[Cryptography] Explaining PK to grandma (Re: (no subject))

Nico Williams nico at cryptonector.com
Sun Nov 24 20:41:07 EST 2013


On Sat, Nov 23, 2013 at 09:45:18PM +0100, Ralf Senderek wrote:
> You seem to have identified the three reasons for the epic failure of
> email encryption:
> 
> 1) The concept of asymmetric key is unexplainable to your granny.

Here's two attempts to explain PK to grandma:

 - It's like the postal service: your mail is secure -let's pretend, for
   this analogy- provided you write the correct recipient addresses on
   the envelopes, otherwise someone else might get it delivered to them
   incorrectly.

 - Same analogy, only this time your correspondents' addresses are
   barcoded and you must affix barcode stamps (or print the barcodes) on
   the envelopes.  If someone replaces the barcodes in your addressbook,
   how would you notice?  If you don't, your mail goes to an MITM.

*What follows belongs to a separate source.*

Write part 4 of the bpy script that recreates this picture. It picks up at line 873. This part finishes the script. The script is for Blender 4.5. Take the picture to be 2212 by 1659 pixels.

   This one is a better analogy, methinks.  It clearly illustrates the
   difficulty of bootstrapping trust (how to find a peer's address), it
   clearly illustrates MITM attacks, and it's a clear enough analog of
   RSA encryption.

   Postal addresses in many countries just aren't unwieldy enough to
   make this analogy believable, but this isn't universally so.  Maybe
   grandma has many correspondents in the UK and she can't quite
   recognize/comprehend/lookup their postcodes.

Both analogies also describe the security properties of a trusted third
party system (here the postal service).  Postal mail is only as secure
as the mailboxes, the postal buildings, trucks, and so on, ultimately
only as secure as the postal service itself -- paper envelopes by
themselves are not secure (at best tamper-evident), quite clearly, and
even grandma can grasp this.  And surely grandma will understand that
the postal service will do the government's bidding.  So all of the
major PK security issues are covered.